Promesse
Dietro agli Italiani cincali! di Mario Perrotta, progetto teatrale in due tappe, c’è un baule. Invisibile ma incombente. Uno di quei bauli dove ci metti tutto: i ricordi, i documenti scaduti, i vestiti smessi, gli oggetti d’affezioni remote. Mario ci è andato a frugare in quel baule, a ritrovare la memoria di un passato recente. Di un passato italiano recente e che, stranamente, si è dissolto come nebbia al sole e non ce n’è traccia alcuna nei discorsi sull’emigrazione che si fanno oggi. Già perché ieri erano gli italiani a partire per le miniere del Belgio o per la Svizzera o per la Germania, erano quelli i «paradisi». Oggi sono i turchi, i marocchini, gli «altri». E non c’è tolleranza che tenga, sguardo che riesca a voltarsi indietro anche di poco. Eppure, i testimoni di quel periodo hanno oggi quaranta-cinquant’anni, nel pieno della maturità. Come il protagonista de La Turnàta, che ripercorre – stralciandola dai racconti, veri, di emigranti che Mario Perrotta e Nicola Bonazzi hanno raccolto e riarrangiato – il ritorno a casa alla fine degli anni Sessanta. Il viaggio disperatissimo e travagliato di una famiglia di emigranti dopo anni di sacrifici e privazioni in quella Svizzera che era un paradiso così visto dal basso da sembrare inferno. Il racconto di Nino, allora un bambino di nove anni, è un racconto di sguardi, di frasi mozze soffiate rapide in dialetto, di vite clandestine (i figli degli emigranti non erano ammessi e allora i genitori, per averli vicini, li segregavano in casa per mesi e anni), di carezze ruvide e fugaci, di frammenti di politica che diventa un gioco di calcio (comunisti contro padroni), di pezzi di sogno da andare a disseppellire sotto un albero d’ulivo. Perrotta è un fiume in piena, la faccia bella da italiano del sud, due mani grandi ad abbracciare l’infinito, quel fisico forte e mediterraneo che gli emigranti andavano a macerare in miniera, E racconto ma anche denuncia, delle condizioni desolanti di vita, dei governi italiani che dimenticarono gli emigranti, di situazioni che si ripetono oggi con altre facce, altri colori di pelle, altri nomi e una stessa razza: umana.

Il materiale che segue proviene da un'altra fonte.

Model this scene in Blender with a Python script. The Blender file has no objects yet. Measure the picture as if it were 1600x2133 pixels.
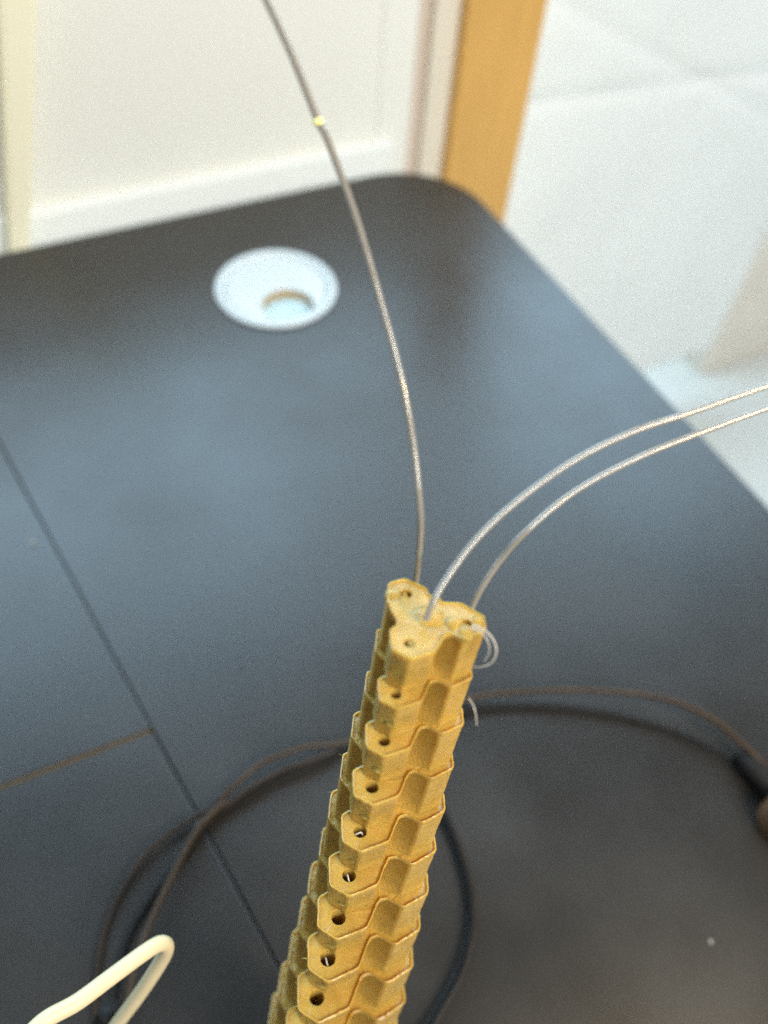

Erano chiamati cìncali, «zingari», gli italiani di ieri. Disprezzati, sfruttati, spinti alla disperazione fino a riportarsi a casa in macchina il nonno morto (costava troppo denunciare il decesso e il trasporto) fingendolo vivo, un bimbo clandestino, un amico sindacalista indagato dalla polizia, marito e moglie. Un’odissea lancinante, con squarci improvvisi di poesia come la storia del pastore che chiamava le pecore con il nome dei morti per sentirli ancora vicini. Una bella storia. Da vedere, dopo il debutto al Festival Bella Ciao, al teatro romano dell’Orologio e in tournée per l’Italia.